Sound: In this room, the mechanical rhythm of a sewing machine, the scatter of falling buttons, and the snip of scissors build into a hypnotic pattern—before dissolving back into fragments and noise.
Room 8 - The blinds
When I first visited this place, my attention was immediately drawn to an old canopy outside. When we leave a place and do not return—when seasons cycle, years drift by, and time seems to pause—the things left behind begin to change. They decay, dissolve, crumble to dust, and drift freely. But can they also transform at a deeper level—from inert matter into a form of inner life? Will they follow nature’s logic? Will they grow? A slow metamorphosis unfolds—complexity arising from repetition, beauty emerging from neglect. Here, decay is not death; it is re-patterning.
Sound: In this room, strange, animal-like sounds echo—electronic whispers that mimic organic forms. Like the synthetic material, these sounds hover between the artificial and the living, a synthesizer’s imitation of nature’s voice.
Room 9 - Terra Incognita
Several silver barnacles—crafted from recycled insulation material—have taken root on the wall, transforming the space into a submerged seabed, a forgotten sunken world. These soft, metallic organisms hover between the artificial and the organic, the humble and the precious—industrial debris reborn as delicate life-forms. Here, we question the notion of “value”. Insulation material are inexpensive, yet their shimmering silver surface suggests something far richer. In the quiet of these underwater ruins, we ask—what do we treasure, and why?

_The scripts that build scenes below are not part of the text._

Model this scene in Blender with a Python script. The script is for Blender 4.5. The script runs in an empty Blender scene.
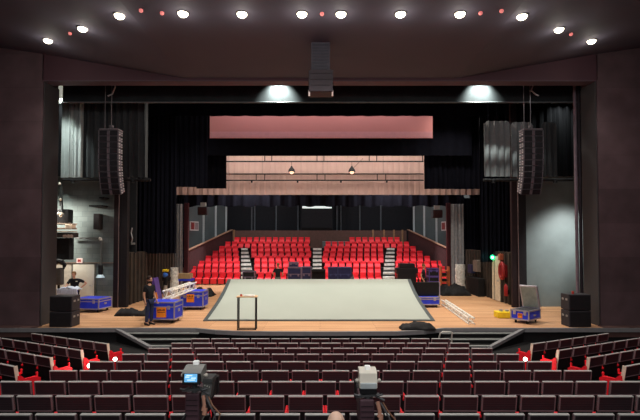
import bpy, bmesh, math, random
from mathutils import Vector, Matrix, noise
random.seed(7)
C = bpy.context.scene.collection
S = bpy.context.scene
PI = math.pi

# ------------------------------------------------------------------ camera
F = 465.0; PPY = 227.0; TILT = math.radians(1.7); CZ = 3.1
cam_d = bpy.data.cameras.new('camera'); cam = bpy.data.objects.new('camera', cam_d); C.objects.link(cam)
cam_d.sensor_fit = 'HORIZONTAL'; cam_d.sensor_width = 36.0; cam_d.lens = F / 640 * 36
cam_d.shift_y = (PPY - 210) / 640
cam_d.clip_start = 0.05; cam_d.clip_end = 300
cam.location = (0, 0, CZ); cam.rotation_euler = (PI / 2 + TILT, 0, 0)
S.camera = cam

# ------------------------------------------------------------------ world and exposure
w = bpy.data.worlds.new('world'); S.world = w; w.use_nodes = True
bg = w.node_tree.nodes['Background']
bg.inputs[0].default_value = (0.94, 0.95, 1.0, 1); bg.inputs[1].default_value = 0.085
S.view_settings.view_transform = 'Standard'; S.view_settings.look = 'None'
S.view_settings.gamma = 1; S.view_settings.use_curve_mapping = False
S.view_settings.exposure = 0.0

def area(name, loc, size, energy, color=(1, .93, .85), aim=None, size_y=None, spread=PI):
    d = bpy.data.lights.new(name, 'AREA'); d.energy = energy; d.color = color; d.size = size
    d.spread = spread
    if size_y: d.shape = 'RECTANGLE'; d.size_y = size_y
    o = bpy.data.objects.new(name, d); C.objects.link(o); o.location = loc
    if aim: o.rotation_euler = (Vector(aim) - Vector(loc)).to_track_quat('-Z', 'Y').to_euler()
    return o
def spot(name, loc, aim, energy, angle=60, blend=.5, color=(1, .93, .85), size=.08):
    d = bpy.data.lights.new(name, 'SPOT'); d.energy = energy; d.color = color
    d.spot_size = math.radians(angle); d.spot_blend = blend; d.shadow_soft_size = size
    o = bpy.data.objects.new(name, d); C.objects.link(o); o.location = loc
    o.rotation_euler = (Vector(aim) - Vector(loc)).to_track_quat('-Z', 'Y').to_euler()
    return o
# stage working lights up in the grid
WARM = (1, .90, .78)
area('stage_work_light', (-4, 20.6, 11.6), 1.2, 510, WARM, (-4, 19.6, 0), spread=2.2)
area('stage_work_light', (4, 20.6, 11.6), 1.2, 510, WARM, (4, 19.6, 0), spread=2.2)
area('stage_work_light', (-8, 25.5, 11.0), 1.0, 90, WARM, (-7.5, 24.5, 0), spread=2.4)
area('stage_work_light', (8, 25.5, 11.0), 1.0, 230, WARM, (7.5, 24.5, 0), spread=2.4)
area('drape_light', (0, 29.3, 11.0), 16, 400, (1, .93, .88), (0, 31.6, 7), size_y=.5, spread=2.4)
area('pink_border_light', (0, 24.7, 11.6), 12, 120, (1, .88, .88), (0, 26, 9.4), size_y=.3, spread=2.6)
area('house_light_over_stand', (-5, 34.2, 9.4), 1.4, 1250, (1, .95, .93), (-5, 36.2, 0), spread=2.7)
area('house_light_over_stand', (5, 34.2, 9.4), 1.4, 1250, (1, .95, .93), (5, 36.2, 0), spread=2.7)
spot('border_spot', (-1.7, 18.52, 9.58), (-1.7, 19.02, 9.12), 1150, 108, .8, (.93, 1, .93), .04)
spot('border_spot', (6.6, 18.52, 9.58), (6.6, 19.02, 9.12), 1000, 108, .8, (.93, 1, .93), .04)
# wing lights on the two grey walls and the tied drapes
spot('wing_lamp', (-10.6, 18.1, 9.2), (-11.3, 20.0, 6.8), 900, 60, .8, (.9, 1, .93), .15)
area('wing_work_light', (-11.6, 20.6, 9.4), .8, 135, (.9, 1, .93), (-11.4, 22, 2.5), spread=2.4)
area('wing_door_light', (-12.2, 20.4, 4.9), .5, 170, (1, .95, .85), (-11.9, 22, .8), spread=2.6)
area('wing_work_light', (11.0, 20.7, 9.2), .8, 60, (.92, 1, .95), (11.0, 22, 3.5), spread=2.4)
spot('wing_lamp', (12.9, 19.0, 5.6), (11.3, 22, 2.8), 2300, 50, 1, (.95, 1, .97), .3)
spot('wing_lamp', (8.6, 18.1, 9.0), (8.3, 20.0, 6.9), 15, 75, .8, (.95, .97, 1), .15)
# auditorium light, behind and above the viewer
area('house_fill', (0, 3.0, 9.0), 5.0, 420, (1, .95, .94), (0, 9.5, 0), size_y=2.0)
area('house_fill', (0, -3.0, 6.5), 4.0, 210, (1, .96, .95), (0, 9, 1))  # added frontal fill for seat backs, piers and studio cameras
spot('side_block_fill', (1.0, 6.5, 8.9), (-6.2, 10.8, .5), 680, 50, .8, (1, .92, .88), .2)  # added side fill pair that brightens the red aisle ends
spot('side_block_fill', (-1.0, 6.5, 8.9), (6.2, 10.8, .5), 680, 50, .8, (1, .92, .88), .2)
area('house_fill', (-8, 7, 8.6), 1.6, 60, (1, .9, .92), (-9, 14, 3))
area('house_fill', (8, 7, 8.6), 1.6, 60, (1, .9, .92), (9, 14, 3))

# ------------------------------------------------------------------ helpers
def lin(c):
    return tuple(((x / 255) / 12.92 if x / 255 <= .04045 else ((x / 255 + .055) / 1.055) ** 2.4) for x in c)
MATS = {}
def M(name, rgb, rough=.7, metal=0.0, var=.15, scale=6.0, emit=0.0, bump=0.0, spec=.3, kind='noise', rgb2=None):
    if name in MATS: return MATS[name]
    m = bpy.data.materials.new(name); m.use_nodes = True; nt = m.node_tree; N = nt.nodes; L = nt.links
    b = N['Principled BSDF']; c = lin(rgb)
    b.inputs['Roughness'].default_value = rough; b.inputs['Metallic'].default_value = metal
    b.inputs['Specular IOR Level'].default_value = spec
    tc = N.new('ShaderNodeTexCoord'); nz = N.new('ShaderNodeTexNoise'); nz.inputs['Scale'].default_value = scale
    nz.inputs['Detail'].default_value = 4
    L.new(tc.outputs['Object'], nz.inputs['Vector'])
    r = N.new('ShaderNodeValToRGB'); e = r.color_ramp.elements
    e[0].position = .3; e[1].position = .7
    e[0].color = (*[x * (1 - var) for x in c], 1)
    e[1].color = (*([min(1, x * (1 + var)) for x in c] if rgb2 is None else lin(rgb2)), 1)
    L.new(nz.outputs[0], r.inputs[0]); L.new(r.outputs[0], b.inputs['Base Color'])
    if kind == 'grooves':                      # horizontal fine grooves
        wv = N.new('ShaderNodeTexWave'); wv.bands_direction = 'Z'; wv.inputs['Scale'].default_value = 9; wv.inputs['Distortion'].default_value = .4
        L.new(tc.outputs['Object'], wv.inputs['Vector'])
        mx = N.new('ShaderNodeMixRGB'); mx.blend_type = 'MULTIPLY'; mx.inputs[0].default_value = .45
        L.new(r.outputs[0], mx.inputs[1]); L.new(wv.outputs[0], mx.inputs[2]); L.new(mx.outputs[0], b.inputs['Base Color'])
    if bump:
        bp = N.new('ShaderNodeBump'); bp.inputs['Strength'].default_value = bump
        L.new(nz.outputs[0], bp.inputs['Height']); L.new(bp.outputs[0], b.inputs['Normal'])
    if emit:
        b.inputs['Emission Color'].default_value = (*c, 1); b.inputs['Emission Strength'].default_value = emit
    MATS[name] = m; return m
def brick_mat(name, rgb, mortar, scale, bw, bh, rough=.8, off=.5, msize=.012, rot=True, bias=0.0):
    m = bpy.data.materials.new(name); m.use_nodes = True; nt = m.node_tree; N = nt.nodes; L = nt.links
    b = N['Principled BSDF']; b.inputs['Roughness'].default_value = rough; b.inputs['Specular IOR Level'].default_value = .3
    tc = N.new('ShaderNodeTexCoord'); mp = N.new('ShaderNodeMapping')
    if rot: mp.inputs['Rotation'].default_value = (PI / 2, 0, 0)
    L.new(tc.outputs['Object'], mp.inputs['Vector'])
    br = N.new('ShaderNodeTexBrick'); br.offset = off
    br.inputs['Scale'].default_value = scale; br.inputs['Brick Width'].default_value = bw; br.inputs['Row Height'].default_value = bh
    br.inputs['Mortar Size'].default_value = msize; br.inputs['Bias'].default_value = bias
    c = lin(rgb)
    br.inputs['Color1'].default_value = (*[x * .85 for x in c], 1); br.inputs['Color2'].default_value = (*[x * 1.12 for x in c], 1)
    br.inputs['Mortar'].default_value = (*lin(mortar), 1)
    L.new(mp.outputs[0], br.inputs['Vector'])
    nz = N.new('ShaderNodeTexNoise'); nz.inputs['Scale'].default_value = 1.3; nz.inputs['Detail'].default_value = 5
    L.new(tc.outputs['Object'], nz.inputs['Vector'])
    mx = N.new('ShaderNodeMixRGB'); mx.blend_type = 'OVERLAY'; mx.inputs[0].default_value = .5
    L.new(br.outputs[0], mx.inputs[1]); L.new(nz.outputs[0], mx.inputs[2]); L.new(mx.outputs[0], b.inputs['Base Color'])
    return m

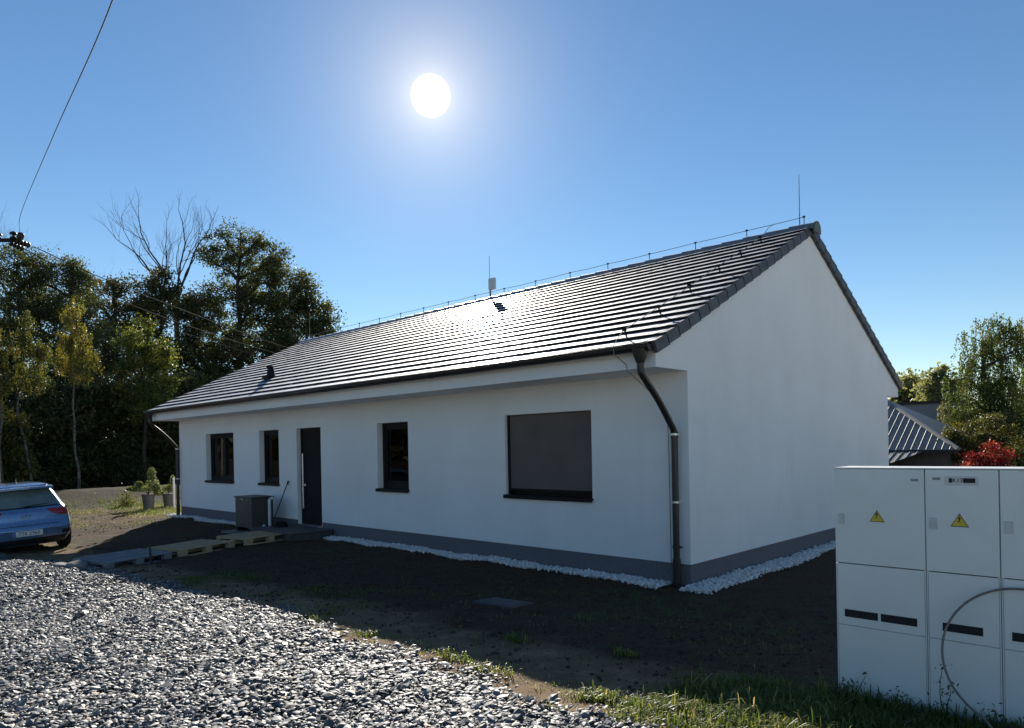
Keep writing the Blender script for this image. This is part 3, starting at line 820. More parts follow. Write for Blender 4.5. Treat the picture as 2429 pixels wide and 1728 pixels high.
# pallets
def pallet(label, mat, loc, rz, tilt=(0, 0)):
    t = thing('pallet', label, 'pallet', loc, rz, 'pallets laid as a walkway to the door')
    t.rotation_euler = (tilt[0], tilt[1], rz)
    L_, W_ = 1.22, 0.94
    wds = [0.145, 0.10, 0.145, 0.10, 0.145]; xs = [-0.3975, -0.205, 0.0, 0.205, 0.3975]
    m = MB()
    for x_, w_ in zip(xs, wds): m.bev(x_-w_/2, x_+w_/2, -L_/2+random.uniform(-.004, .004), L_/2+random.uniform(-.004, .004), 0.122, 0.144, 0.003)
    m.build('deck_boards', mat, t)
    m = MB()
    for y_ in (-0.5275, 0, 0.5275): m.bev(-W_/2, W_/2, y_-0.0725, y_+0.0725, 0.100, 0.1215, 0.003)
    m.build('cross_boards', mat, t)
    for y_ in (-0.5275, 0, 0.5275):
        for x_ in (-0.42, 0, 0.42):
            m = MB(); m.bev(x_-0.05, x_+0.05, y_-0.0725, y_+0.0725, 0.0225, 0.0995, 0.004); m.build('block', mat, t)
    m = MB()
    for x_ in (-0.42, 0, 0.42): m.bev(x_-0.05, x_+0.05, -L_/2, L_/2, 0.0, 0.022, 0.003)
    m.build('bottom_boards', mat, t)
    return t
pallet('brown wooden pallet lying against the door step', M['pallet'], (-9.27, -1.37, g1(-9.27, -1.37)+0.01), R(13), (R(-0.5), 0))
pallet('middle brown wooden pallet between the grey pallet and the other one', M['pallet'], (-9.10, -2.74, g1(-9.1, -2.74)+0.012), R(17), (R(0.5), R(-0.5)))
pallet('grey weathered pallet lying nearest to the gravel road', M['pallet_grey'], (-8.82, -4.02, g1(-8.82, -4.02)-0.005), R(15), (R(0.5), R(1)))
b_ = MB(); b_.bev(-0.014, 0.014, -0.014, 0.014, -0.1, 0.36, 0.003)
stake = tag(b_.build('wooden_stake', M['bark_grey'], loc=(-7.84, -3.90, g1(-7.84, -3.90))), 'thin wooden stake standing beside the grey pallet', 'stake'); stake.rotation_euler = (R(2), R(-3), R(20))
def rock(loc, s, lab, seed):
    random.seed(seed)
    bm = bmesh.new(); bmesh.ops.create_icosphere(bm, subdivisions=3, radius=1)
    for v_ in bm.verts:
        n_ = 1+0.10*math.sin(3*v_.co.x+seed)+0.08*math.sin(4*v_.co.y+2*seed)+0.05*random.uniform(-1, 1)
        v_.co = Vector((v_.co.x*s[0]*n_, v_.co.y*s[1]*n_, max(v_.co.z, -0.6)*s[2]*n_))
    me = bpy.data.meshes.new('rock'); bm.to_mesh(me); bm.free(); me.materials.append(M['slab'])
    for p_ in me.polygons: p_.use_smooth = True
    o = bpy.data.objects.new('rock', me); link(o); o.location = loc
    return tag(o, lab, 'rock')
rock((-8.62, -4.78, g1(-8.62, -4.78)+0.05), (0.22, 0.16, 0.09), 'flat pale brown rock touching the end of the grey pallet', 3)
rock((-9.02, -4.92, g1(-9.02, -4.92)+0.035), (0.24, 0.15, 0.055), 'low dark flat rock on the edge of the gravel', 5)
random.seed(11)
# drain cover
b_ = MB(); b_.bev(-0.27, 0.27, -0.2, 0.2, -0.05, 0.022, 0.006)
b_.bev(-0.22, 0.22, -0.15, 0.15, 0.018, 0.028, 0.003)
mh = tag(b_.build('drain_cover', M['concrete'], loc=(-0.75, -2.69, g1(-0.75, -2.69))), 'flat grey drain cover set in the bare soil', 'drain cover'); mh.rotation_euler = (R(-4), 0, R(6))
b_ = MB(); b_.tube([(0, 0, -0.2), (0, 0, 1.0)], 0.035, 10); b_.tube([(0, 0, 1.0), (0, 0, 1.03)], 0.045, 10)
tag(b_.build('white_post', M['white_pipe'], loc=(-20.0, 0.95, -0.0)), 'short white plastic post beyond the corner of the house', 'post')

# ------------------------------------------------------------------ cabinets
CY = -1.98; CZ = -0.33; CT = 1.635
CK = 0.7312; CYN = -3.63
def cmap(p): return (4.692+CK*(p[0]-4.692), CYN+(p[1]-CY)*0.8, 1.857+CK*(p[2]-1.857))
class CB(MB):
    """cabinet parts: drawn in design units, set to their real size and place"""
    def build(self, name, mats, parent=None, smooth=False, loc=None):
        r = parent
        while r is not None and r.parent is not None: r = r.parent
        o = r.location if r is not None else Vector((0, 0, 0))
        v = [tuple(Vector(cmap(p))-o) for p in self.v]
        return raw_mesh(name, v, self.f, mats, parent, smooth, self.m)
def text_mesh(s, size, name, mat, parent, loc, rot=(math.pi/2, 0, 0), ext=0.0008):
    cu = bpy.data.curves.new(name, 'FONT'); cu.body = s; cu.size = size; cu.extrude = ext
    cu.align_x = 'CENTER'; cu.align_y = 'CENTER'
    tmp = bpy.data.objects.new(name+'_src', cu); COL.objects.link(tmp)
    dg = bpy.context.evaluated_depsgraph_get()
    me = bpy.data.meshes.new_from_object(tmp.evaluated_get(dg)); bpy.data.objects.remove(tmp)
    me.materials.clear(); me.materials.append(mat)
    o = bpy.data.objects.new(name, me); o.location = loc; o.rotation_euler = rot
    return link(o, parent)
def sign(x, z, s, parent):
    y = CY-0.0215
    def tri(k, yy, dz=0): 
        h = s*k
        return [(x-h*0.62, yy, z-h*0.42+dz), (x+h*0.62, yy, z-h*0.42+dz), (x, yy, z+h*0.62+dz)]
    m = CB(); P = tri(1.0, y+0.004) + tri(1.0, y); m.add(P, [(3,4,5),(0,3,5,2),(1,2,5,4),(0,1,4,3)]); o = m.build('warning_sign', M['seam'], parent)
    m = CB(); P = tri(0.86, y) + tri(0.86, y-0.0015); m.add(P, [(3,4,5),(0,3,5,2),(1,2,5,4),(0,1,4,3)]); m.build('yellow_face', M['yellow'], o)
    k = s; yb = y-0.003
    B = [(0.06, 0.36), (-0.13, 0.0), (-0.02, 0.0), (-0.07, -0.22), (-0.12, -0.18), (-0.05, -0.34), (0.04, -0.18), (-0.01, -0.22), (0.12, 0.08), (0.0, 0.08)]
    m = CB(); m.add([(x+p[0]*k, yb, z+0.02+p[1]*k*0.9) for p in B], [tuple(range(len(B)))[::-1]]); m.build('lightning_symbol', M['seam'], o)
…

Sound: High-frequency shimmering unfolds, like light flickering on water or glinting metal. A sweeping filter mimics waves shifting stones along the seabed, while a prepared piano adds metallic thuds and resonances, giving voice to the accordion-like tubes.
Room 10 - The moors
These fabrics were created at Riksteatret in 2023 for the production Wuthering Heights. Prepared in collaboration with the workshops, they are the result of a three-hour process I undertook alone in the studio—an immediate, visceral response to the dark and untamed landscapes of Brontë’s world. The storms that rage over the moors, the turbulent inner lives of its inhabitants, the wild shadows lurking within their souls—love intertwined with dependence, kindness twisted into brutality and hatred—all of this was woven into the very fabric of the backdrop. In this context, these fabrics embody one of the production’s darkest spaces—harboring the obscure and indefinable, just beyond the edge of perception; an immersive realm of latent wildness.